El
entusiasmo y admiración que despertaba Jesús, sus palabras y signos, se muestra
de una manera triunfal en la explosión de euforia y reconocimiento que
tradicionalmente hemos llamado como “entrada triunfal de Jesús en Jerusalén” o “Domingo
de Ramos”.
El
caso es que no eran raros, sino bastante habituales, tanto los episodios de
euforia como de condena colectiva. La turba, la masa, el arrastre
impersonalizado que a veces deshumaniza.
Muchos
de los que arrancaron ramas para recibirlo en la ciudad como un rey y
extendieron sus mantos, días después se esconden, le niegan e incluso llegan a aceptar
su condena.
¿Miedos,
intereses, deslealtades que van intrínsecas a lo humano?
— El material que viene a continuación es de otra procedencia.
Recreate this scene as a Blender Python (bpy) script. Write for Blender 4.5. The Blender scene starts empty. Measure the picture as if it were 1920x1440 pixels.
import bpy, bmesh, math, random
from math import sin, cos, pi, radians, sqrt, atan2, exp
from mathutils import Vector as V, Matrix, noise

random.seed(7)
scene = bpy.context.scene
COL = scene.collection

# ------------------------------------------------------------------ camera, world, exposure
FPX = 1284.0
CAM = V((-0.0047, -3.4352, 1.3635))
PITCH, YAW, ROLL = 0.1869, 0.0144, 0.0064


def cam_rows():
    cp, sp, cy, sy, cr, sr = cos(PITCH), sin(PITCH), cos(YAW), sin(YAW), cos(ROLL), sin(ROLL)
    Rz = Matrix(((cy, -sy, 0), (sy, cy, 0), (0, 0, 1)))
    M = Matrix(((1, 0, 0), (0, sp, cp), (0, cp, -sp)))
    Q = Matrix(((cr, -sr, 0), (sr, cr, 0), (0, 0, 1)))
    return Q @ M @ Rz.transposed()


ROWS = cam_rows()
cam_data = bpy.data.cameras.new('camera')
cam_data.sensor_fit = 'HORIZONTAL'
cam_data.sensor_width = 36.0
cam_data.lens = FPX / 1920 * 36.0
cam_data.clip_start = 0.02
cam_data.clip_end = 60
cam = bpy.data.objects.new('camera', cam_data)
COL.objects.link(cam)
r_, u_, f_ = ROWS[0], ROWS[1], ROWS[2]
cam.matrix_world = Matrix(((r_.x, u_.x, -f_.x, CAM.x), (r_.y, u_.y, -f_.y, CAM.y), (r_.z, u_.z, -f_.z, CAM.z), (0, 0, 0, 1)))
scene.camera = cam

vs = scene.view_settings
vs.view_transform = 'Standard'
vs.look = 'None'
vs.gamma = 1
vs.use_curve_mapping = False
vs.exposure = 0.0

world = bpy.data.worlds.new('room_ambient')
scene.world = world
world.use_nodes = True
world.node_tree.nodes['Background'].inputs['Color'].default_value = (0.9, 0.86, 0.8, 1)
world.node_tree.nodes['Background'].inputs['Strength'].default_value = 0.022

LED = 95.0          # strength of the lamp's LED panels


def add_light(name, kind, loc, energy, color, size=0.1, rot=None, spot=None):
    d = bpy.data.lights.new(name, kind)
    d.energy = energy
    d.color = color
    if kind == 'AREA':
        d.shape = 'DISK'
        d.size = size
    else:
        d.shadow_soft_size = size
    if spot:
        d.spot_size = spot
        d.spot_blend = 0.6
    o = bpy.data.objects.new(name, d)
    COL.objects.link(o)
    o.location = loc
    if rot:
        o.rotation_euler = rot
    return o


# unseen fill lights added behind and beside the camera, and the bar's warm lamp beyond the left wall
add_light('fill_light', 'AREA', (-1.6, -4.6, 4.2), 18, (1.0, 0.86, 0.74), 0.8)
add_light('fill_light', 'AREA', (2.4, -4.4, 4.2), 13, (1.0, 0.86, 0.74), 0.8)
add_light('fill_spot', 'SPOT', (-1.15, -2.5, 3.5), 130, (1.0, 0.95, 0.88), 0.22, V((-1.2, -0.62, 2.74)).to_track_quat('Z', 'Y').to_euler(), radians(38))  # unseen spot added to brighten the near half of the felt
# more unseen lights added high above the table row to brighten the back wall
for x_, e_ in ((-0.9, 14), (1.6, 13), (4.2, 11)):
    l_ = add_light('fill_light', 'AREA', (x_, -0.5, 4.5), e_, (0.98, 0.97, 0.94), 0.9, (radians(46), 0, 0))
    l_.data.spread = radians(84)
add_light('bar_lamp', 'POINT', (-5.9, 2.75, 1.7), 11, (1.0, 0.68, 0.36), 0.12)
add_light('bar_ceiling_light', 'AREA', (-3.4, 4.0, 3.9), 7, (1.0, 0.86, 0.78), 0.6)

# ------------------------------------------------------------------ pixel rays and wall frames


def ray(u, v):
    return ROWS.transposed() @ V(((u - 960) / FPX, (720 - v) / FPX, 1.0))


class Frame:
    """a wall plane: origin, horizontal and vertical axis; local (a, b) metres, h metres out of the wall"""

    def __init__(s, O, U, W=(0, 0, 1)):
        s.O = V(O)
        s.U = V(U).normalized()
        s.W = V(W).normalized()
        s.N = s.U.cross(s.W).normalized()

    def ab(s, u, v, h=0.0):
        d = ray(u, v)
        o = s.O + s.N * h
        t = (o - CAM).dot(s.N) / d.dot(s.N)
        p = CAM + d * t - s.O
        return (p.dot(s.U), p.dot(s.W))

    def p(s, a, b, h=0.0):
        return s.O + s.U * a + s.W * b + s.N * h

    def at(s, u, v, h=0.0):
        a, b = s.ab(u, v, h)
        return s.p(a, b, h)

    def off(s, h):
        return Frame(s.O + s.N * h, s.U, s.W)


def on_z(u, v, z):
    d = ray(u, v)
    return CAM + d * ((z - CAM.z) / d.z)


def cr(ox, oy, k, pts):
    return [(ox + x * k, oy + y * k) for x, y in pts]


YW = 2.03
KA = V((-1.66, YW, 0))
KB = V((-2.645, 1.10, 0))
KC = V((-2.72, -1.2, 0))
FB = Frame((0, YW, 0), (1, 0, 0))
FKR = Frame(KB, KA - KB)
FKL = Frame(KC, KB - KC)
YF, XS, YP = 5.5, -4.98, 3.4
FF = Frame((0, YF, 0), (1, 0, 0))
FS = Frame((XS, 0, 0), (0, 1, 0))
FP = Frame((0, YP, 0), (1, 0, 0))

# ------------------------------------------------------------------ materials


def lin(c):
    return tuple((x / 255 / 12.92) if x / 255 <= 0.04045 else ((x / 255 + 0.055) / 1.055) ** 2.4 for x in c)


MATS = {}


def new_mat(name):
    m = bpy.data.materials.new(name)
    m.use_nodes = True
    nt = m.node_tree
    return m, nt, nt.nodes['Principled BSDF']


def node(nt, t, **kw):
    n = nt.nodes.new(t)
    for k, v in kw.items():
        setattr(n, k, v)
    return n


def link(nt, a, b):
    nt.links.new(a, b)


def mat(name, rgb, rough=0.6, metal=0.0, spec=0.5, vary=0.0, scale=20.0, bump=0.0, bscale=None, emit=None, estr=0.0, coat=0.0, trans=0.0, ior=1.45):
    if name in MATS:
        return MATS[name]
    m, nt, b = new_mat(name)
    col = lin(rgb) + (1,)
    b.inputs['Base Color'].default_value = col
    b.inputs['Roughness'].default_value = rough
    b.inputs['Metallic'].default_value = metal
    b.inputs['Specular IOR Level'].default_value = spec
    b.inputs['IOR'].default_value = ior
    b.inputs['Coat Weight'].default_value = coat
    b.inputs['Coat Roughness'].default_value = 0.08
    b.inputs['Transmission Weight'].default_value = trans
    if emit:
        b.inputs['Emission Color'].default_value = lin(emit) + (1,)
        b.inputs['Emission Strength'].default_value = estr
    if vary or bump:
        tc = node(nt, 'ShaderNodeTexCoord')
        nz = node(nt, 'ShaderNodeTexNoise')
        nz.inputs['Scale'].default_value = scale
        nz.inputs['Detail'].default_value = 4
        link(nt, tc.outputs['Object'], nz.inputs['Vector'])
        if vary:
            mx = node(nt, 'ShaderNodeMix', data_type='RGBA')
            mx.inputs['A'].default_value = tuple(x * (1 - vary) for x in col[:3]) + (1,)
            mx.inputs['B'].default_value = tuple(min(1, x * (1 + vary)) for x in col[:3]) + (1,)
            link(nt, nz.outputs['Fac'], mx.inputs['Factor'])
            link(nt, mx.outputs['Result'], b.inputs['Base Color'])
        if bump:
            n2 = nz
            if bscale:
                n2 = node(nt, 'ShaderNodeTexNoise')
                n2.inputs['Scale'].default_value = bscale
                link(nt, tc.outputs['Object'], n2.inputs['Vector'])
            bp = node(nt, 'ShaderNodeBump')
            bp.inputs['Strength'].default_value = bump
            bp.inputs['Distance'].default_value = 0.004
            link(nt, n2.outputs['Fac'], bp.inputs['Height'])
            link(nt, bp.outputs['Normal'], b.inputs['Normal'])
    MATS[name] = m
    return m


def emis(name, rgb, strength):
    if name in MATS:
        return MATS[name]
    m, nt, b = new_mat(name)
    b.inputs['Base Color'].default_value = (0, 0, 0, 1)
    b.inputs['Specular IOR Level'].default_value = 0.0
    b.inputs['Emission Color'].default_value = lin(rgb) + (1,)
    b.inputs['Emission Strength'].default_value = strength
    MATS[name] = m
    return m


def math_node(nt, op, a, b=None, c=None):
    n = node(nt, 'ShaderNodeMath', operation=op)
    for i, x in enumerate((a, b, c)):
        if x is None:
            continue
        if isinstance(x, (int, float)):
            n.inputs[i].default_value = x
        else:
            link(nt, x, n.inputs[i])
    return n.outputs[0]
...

Sea lo que sea, el
caso es que los humanos hemos actuado y actuamos muchas veces de manera
impredecible. Nos metemos en la masa con facilidad cuando no nos conviene que
se note lo que realmente pensamos, cuando creemos que nuestras propias
decisiones pueden afectarnos sin saber el resultado de las mismas, aunque sean
nuestras. Preferimos perder nuestra
personalidad, no ser nosotros, para convertirnos en algo extraño; Y con esa
conversión-ocultación maligna van, a veces, traiciones y condenas a los
demás e incluso a nosotros mismos.
Los
cristianos en ocasiones nos diluimos en la masa de una sociedad que no es
referente, que no lucha por la justicia; En ocasiones preferimos negarnos antes
que ser señalados como distintos.
El
seguimiento de Cristo ha de ser incondicional. Los cristianos tenemos que tener
claro que seguimos a un Jesús que, a veces, va en montura y es alabado, pero
que en otras va descalzo y con una cruz a cuestas. Tenemos que asumir que, como
a Cristo, puede pasarnos que en la misma ciudad y con la misma gente, podemos
ser unas veces reconocidos pero muchas otras negados y rechazados, por ser quiénes
somos y cómo somos, por haber elegido el reino como proyecto de vida.
Que
me perdonen los simplemente apasionados de nuestra semana santa en su faceta
más “popular”, pero creo que a un cristiano se nos tiene que reconocer siempre,
todo el año, en cualquier ocasión y con cualquier persona que tengamos al lado (sobre
todo con esos que llamamos ateos o incluso con los amigos de las nuevas coletas
reivindicativas; quizás sean los que más nos tienen que escuchar). “Si sólo amáis a vuestros amigos… ¿qué mérito
tenéis?” (Lc 6, 32).
Reducir
nuestra vivencia de la fe a un tiempo litúrgico sólo porque seamos más afines a
la forma, a la celebración de la liturgia, nos reduce, reduce nuestra fe, a un rito. Sería como reconocer el evangelio en
fascículos, un nuevo tipo de sincretismo cristiano que nos aleja del proyecto global del reino.
Que
nuestras ramas de olivo, esas que levantamos con gozo, sean aceptadas también
por nosotros mismos cuando se convierten en ceniza para recordarnos lo que
somos, polvo, seres perecederos que ansían esperanzados la resurrección.